● **WORK INSTRUCTIONS**
Only the lines from the start of the material through the line containing "def AZ(px, py, v): return hit(px, py, 2, v)" are to be extracted, exactly as they appear.
..........
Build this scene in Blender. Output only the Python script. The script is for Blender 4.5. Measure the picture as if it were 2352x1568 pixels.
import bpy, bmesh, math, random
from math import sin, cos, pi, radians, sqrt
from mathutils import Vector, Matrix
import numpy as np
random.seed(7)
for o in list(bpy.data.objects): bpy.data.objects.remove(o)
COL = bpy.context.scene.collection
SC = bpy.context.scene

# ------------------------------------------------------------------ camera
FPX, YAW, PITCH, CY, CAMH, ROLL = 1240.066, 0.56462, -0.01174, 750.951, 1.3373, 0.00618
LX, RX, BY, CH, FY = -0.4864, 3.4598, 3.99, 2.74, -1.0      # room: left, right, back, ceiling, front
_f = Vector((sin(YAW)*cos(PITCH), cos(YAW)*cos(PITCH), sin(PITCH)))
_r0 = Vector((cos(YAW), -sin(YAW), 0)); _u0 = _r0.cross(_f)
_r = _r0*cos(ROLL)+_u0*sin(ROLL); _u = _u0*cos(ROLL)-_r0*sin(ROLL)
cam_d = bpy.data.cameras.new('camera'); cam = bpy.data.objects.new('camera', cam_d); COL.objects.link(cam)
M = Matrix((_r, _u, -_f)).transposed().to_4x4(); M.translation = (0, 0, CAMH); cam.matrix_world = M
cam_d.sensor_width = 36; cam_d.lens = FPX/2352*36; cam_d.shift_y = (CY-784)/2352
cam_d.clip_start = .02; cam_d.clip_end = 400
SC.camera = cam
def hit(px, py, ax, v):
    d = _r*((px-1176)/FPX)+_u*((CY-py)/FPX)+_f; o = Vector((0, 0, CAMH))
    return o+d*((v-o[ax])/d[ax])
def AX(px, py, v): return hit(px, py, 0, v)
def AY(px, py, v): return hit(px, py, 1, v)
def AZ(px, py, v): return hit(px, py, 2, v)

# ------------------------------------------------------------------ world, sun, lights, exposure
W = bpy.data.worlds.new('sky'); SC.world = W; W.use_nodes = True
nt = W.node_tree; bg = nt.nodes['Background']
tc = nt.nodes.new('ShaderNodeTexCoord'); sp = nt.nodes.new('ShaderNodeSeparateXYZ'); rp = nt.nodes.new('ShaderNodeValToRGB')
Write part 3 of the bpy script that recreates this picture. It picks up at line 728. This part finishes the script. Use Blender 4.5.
..........
● **FINISHED EXERCISE**
Build this scene in Blender. Output only the Python script. The script is for Blender 4.5. Measure the picture as if it were 2352x1568 pixels.
import bpy, bmesh, math, random
from math import sin, cos, pi, radians, sqrt
from mathutils import Vector, Matrix
import numpy as np
random.seed(7)
for o in list(bpy.data.objects): bpy.data.objects.remove(o)
COL = bpy.context.scene.collection
SC = bpy.context.scene

# ------------------------------------------------------------------ camera
FPX, YAW, PITCH, CY, CAMH, ROLL = 1240.066, 0.56462, -0.01174, 750.951, 1.3373, 0.00618
LX, RX, BY, CH, FY = -0.4864, 3.4598, 3.99, 2.74, -1.0      # room: left, right, back, ceiling, front
_f = Vector((sin(YAW)*cos(PITCH), cos(YAW)*cos(PITCH), sin(PITCH)))
_r0 = Vector((cos(YAW), -sin(YAW), 0)); _u0 = _r0.cross(_f)
_r = _r0*cos(ROLL)+_u0*sin(ROLL); _u = _u0*cos(ROLL)-_r0*sin(ROLL)
cam_d = bpy.data.cameras.new('camera'); cam = bpy.data.objects.new('camera', cam_d); COL.objects.link(cam)
M = Matrix((_r, _u, -_f)).transposed().to_4x4(); M.translation = (0, 0, CAMH); cam.matrix_world = M
cam_d.sensor_width = 36; cam_d.lens = FPX/2352*36; cam_d.shift_y = (CY-784)/2352
cam_d.clip_start = .02; cam_d.clip_end = 400
SC.camera = cam
def hit(px, py, ax, v):
    d = _r*((px-1176)/FPX)+_u*((CY-py)/FPX)+_f; o = Vector((0, 0, CAMH))
    return o+d*((v-o[ax])/d[ax])
def AX(px, py, v): return hit(px, py, 0, v)
def AY(px, py, v): return hit(px, py, 1, v)
def AZ(px, py, v): return hit(px, py, 2, v)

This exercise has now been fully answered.